Recent academic research suggests that in the next 20 years, the number of people aged 85 and over who need round-the-clock help with basic daily needs will nearly double. Given that care like this doesn’t come cheap, how should we (as individuals and as a society) pay for it?

What are the options?

One of the big challenges in thinking about paying for our own care is that we have no idea how much we might need. Many of us will face relatively modest costs, but some, especially those who spend years of their later life in residential care, could incur costs running into six figures.

For those who have very limited wealth, there will always be a state safety net, although this varies in different parts of the UK. Outside Scotland, help with social care is only available on a means-tested basis (where the amount of income and savings you have can affect your eligibility), and only to those with very limited assets and a high level of assessed needs.

If you live alone and then go into residential care, your local authority will take account of the value of your home when assessing how much you can afford to pay towards your care costs. For many people this will mean selling their home to pay for care. But it’s worth exploring the option of ‘deferred payments’ with your local authority, where the council initially pays your care costs and they’re eventually repaid (with interest) at the end of your period in care, when your home is finally sold.

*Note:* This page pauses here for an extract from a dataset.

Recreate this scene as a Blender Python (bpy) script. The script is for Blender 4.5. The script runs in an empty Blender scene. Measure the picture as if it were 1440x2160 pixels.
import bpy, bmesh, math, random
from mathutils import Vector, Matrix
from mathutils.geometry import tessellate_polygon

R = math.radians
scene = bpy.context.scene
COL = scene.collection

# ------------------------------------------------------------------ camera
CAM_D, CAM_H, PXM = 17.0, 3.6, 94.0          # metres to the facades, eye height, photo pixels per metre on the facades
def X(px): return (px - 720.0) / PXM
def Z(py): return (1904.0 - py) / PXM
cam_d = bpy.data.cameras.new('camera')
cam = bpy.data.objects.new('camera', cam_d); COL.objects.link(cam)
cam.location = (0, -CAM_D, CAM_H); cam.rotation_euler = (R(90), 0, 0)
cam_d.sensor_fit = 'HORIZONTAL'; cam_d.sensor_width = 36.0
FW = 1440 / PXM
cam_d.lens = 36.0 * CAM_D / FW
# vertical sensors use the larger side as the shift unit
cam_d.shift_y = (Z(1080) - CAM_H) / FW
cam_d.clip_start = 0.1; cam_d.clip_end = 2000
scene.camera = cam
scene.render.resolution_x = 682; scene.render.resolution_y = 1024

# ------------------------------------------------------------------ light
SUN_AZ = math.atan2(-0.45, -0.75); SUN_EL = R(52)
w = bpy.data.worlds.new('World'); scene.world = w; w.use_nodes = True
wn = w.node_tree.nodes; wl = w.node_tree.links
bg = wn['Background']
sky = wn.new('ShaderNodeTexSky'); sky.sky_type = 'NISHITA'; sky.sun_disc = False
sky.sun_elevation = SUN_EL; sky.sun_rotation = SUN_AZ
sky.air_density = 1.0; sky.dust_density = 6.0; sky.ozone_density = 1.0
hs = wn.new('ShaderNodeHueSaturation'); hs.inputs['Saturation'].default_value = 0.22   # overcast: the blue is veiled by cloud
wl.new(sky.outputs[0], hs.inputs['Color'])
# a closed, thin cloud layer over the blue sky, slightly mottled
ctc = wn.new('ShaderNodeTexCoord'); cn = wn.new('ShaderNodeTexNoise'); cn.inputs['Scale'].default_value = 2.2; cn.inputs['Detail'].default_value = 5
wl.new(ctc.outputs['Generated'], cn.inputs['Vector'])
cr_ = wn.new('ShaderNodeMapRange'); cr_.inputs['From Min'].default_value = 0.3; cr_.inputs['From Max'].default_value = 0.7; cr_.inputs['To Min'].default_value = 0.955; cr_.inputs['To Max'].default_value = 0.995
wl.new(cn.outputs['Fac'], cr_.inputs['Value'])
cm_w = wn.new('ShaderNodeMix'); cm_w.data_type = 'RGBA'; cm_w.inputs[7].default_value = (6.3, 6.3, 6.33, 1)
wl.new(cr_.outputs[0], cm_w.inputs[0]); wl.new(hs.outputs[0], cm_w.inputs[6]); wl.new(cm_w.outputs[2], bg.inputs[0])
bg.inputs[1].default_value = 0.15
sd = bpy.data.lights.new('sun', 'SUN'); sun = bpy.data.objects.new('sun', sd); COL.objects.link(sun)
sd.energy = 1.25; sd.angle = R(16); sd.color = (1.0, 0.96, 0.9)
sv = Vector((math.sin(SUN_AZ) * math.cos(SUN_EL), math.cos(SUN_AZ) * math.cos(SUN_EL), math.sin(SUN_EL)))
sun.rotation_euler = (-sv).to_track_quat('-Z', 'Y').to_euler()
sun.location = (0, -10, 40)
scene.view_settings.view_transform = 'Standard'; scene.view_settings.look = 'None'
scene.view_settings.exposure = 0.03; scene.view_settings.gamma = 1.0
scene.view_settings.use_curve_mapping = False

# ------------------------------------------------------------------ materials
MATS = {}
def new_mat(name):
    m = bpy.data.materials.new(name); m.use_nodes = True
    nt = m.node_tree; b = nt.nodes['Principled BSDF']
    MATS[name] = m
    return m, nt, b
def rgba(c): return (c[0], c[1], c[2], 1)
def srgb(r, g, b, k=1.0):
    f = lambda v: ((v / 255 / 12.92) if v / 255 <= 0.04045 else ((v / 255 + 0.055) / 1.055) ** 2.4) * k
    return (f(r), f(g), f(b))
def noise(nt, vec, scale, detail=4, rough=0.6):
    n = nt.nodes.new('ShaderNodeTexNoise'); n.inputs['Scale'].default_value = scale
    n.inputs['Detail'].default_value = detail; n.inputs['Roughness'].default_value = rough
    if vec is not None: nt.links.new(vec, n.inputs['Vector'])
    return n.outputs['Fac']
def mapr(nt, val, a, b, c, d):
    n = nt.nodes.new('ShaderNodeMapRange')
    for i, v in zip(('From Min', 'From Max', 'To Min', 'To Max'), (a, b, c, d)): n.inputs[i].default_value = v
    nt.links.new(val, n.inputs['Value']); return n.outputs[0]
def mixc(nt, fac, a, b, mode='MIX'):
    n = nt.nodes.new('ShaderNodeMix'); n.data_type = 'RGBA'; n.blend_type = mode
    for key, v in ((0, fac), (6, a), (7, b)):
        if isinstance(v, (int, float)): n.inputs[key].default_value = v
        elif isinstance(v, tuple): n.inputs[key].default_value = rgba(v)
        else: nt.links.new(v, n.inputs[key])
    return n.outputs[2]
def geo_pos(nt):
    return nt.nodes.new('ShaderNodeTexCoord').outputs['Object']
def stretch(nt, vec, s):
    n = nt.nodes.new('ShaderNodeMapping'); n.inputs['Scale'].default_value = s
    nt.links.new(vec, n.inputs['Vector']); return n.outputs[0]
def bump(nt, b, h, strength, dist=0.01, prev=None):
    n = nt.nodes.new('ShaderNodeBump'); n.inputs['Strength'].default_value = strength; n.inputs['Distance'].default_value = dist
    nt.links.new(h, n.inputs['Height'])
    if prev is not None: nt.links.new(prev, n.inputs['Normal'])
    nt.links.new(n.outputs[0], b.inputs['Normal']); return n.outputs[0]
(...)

In the past it was possible to buy an insurance product to cover yourself against the potential future costs of care, but the market for these products has almost disappeared. The one exception to this is a product that you can buy as you enter residential care, known as an ‘immediate needs annuity’.

The way these products work is that you hand over a relatively large lump sum (which can run into tens of thousands of pounds) and then the insurance company will pay your care costs for as long as you live. Although these products aren’t cheap, they do offer peace of mind that, if you do require a long stay in care, whatever costs you incur will be covered.

Changing the system

The government is currently tackling the care funding system and, as of October 2018, is planning to present a Green Paper with some new ideas, but it’s a difficult topic for politicians. During the 2017 General Election campaign, the manifesto put forward by the Conservative party included a proposal that more people should be expected to use part of the value of their family home to pay for care. But this was seen as controversial, and the policy was changed within days.

Royal London has contributed to this debate by suggesting that the government should encourage the creation of a ‘care pension’. This would be a new financial product that combined existing income drawdown in retirement with the ability to buy care insurance from the same fund. The premiums would be tax-free and people with these policies would then be confident that they could pass on the value of their family home to their children, without it being wiped out by care costs.

As life expectancy in the UK continues to rise, it’s important that public policy catches up so that we have a sustainable and fair care-funding system in the future.